On Fri, Aug 09, 2024 at 15:20:52 -0400, Zachary Santer wrote:
> On Fri, Aug 9, 2024 at 2:52 PM Greg Wooledge <g...@wooledge.org> wrote:
> >
> > The problem is that our entire understanding of what "wait -n" DOES has
> > been annihilated.  We thought it would "trigger" exactly once for every
> > completed background process, regardless of whether they completed
> > before or after calling "wait -n", which would allow the writing of an
> > N-jobs-at-a-time thing.  It turns out this is incorrect.
> 
> My understanding is that it actually does this reliably, but only when
> it's in a script. The attached was basically my take on your example,
> obviously with infinite dummy tasks and sleeping in the parent shell.
> Feel free to mess around with it.
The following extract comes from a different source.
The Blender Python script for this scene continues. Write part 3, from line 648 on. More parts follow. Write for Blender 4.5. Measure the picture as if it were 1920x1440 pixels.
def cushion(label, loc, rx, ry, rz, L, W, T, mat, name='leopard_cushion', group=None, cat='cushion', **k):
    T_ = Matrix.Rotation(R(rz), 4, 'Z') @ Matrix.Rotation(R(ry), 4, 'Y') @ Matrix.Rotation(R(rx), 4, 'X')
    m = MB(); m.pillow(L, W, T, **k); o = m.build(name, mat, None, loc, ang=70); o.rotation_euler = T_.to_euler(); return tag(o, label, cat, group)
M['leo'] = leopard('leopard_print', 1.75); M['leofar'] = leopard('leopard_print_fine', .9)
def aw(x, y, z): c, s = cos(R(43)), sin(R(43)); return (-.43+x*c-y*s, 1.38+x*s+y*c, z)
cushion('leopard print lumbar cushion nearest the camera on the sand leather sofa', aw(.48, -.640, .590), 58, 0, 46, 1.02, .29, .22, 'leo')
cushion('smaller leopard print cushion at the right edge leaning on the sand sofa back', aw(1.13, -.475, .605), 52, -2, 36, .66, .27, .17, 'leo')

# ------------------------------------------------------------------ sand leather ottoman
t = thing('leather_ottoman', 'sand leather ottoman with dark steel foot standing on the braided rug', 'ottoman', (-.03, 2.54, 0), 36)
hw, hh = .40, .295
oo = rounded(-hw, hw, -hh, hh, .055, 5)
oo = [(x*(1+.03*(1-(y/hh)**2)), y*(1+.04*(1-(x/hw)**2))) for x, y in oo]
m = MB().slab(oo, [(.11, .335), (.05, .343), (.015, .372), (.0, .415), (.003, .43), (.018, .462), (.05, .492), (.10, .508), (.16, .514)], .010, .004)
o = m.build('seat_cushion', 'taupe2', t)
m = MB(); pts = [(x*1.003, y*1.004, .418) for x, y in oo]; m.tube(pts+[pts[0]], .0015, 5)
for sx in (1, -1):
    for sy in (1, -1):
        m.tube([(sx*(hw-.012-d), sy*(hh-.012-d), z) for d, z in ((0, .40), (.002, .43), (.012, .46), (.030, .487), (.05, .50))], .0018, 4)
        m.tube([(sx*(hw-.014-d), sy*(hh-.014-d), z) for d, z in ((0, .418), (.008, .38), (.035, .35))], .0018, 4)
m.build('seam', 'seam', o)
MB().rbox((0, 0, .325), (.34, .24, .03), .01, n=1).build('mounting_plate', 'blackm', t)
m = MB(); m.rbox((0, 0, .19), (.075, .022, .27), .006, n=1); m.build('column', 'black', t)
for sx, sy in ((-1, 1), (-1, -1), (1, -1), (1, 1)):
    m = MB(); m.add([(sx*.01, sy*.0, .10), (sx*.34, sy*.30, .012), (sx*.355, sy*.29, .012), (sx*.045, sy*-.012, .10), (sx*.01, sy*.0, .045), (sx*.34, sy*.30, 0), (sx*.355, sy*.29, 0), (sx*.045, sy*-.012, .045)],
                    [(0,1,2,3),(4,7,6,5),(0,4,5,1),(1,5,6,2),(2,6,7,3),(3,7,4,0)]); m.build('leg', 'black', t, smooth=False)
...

The loop only terminates when the
> script is sourced from the interactive shell.
> 
> If it wasn't made clear in the earlier discussion that what bash is
> doing that makes this unreliable is only a factor in the interactive
> shell, then I wasn't the only one missing something.

If that's true, then there are *two* things to complain about.  First,
that the "wait -n" behavior is surprising, in a very bad way.  Second,
that something changes in a subtle and *incredibly* hard to pinpoint way
between interactive and non-interactive shells.

Hell, let's call it three things to complain about.  Third, that there
is no documentation that explains any of this clearly.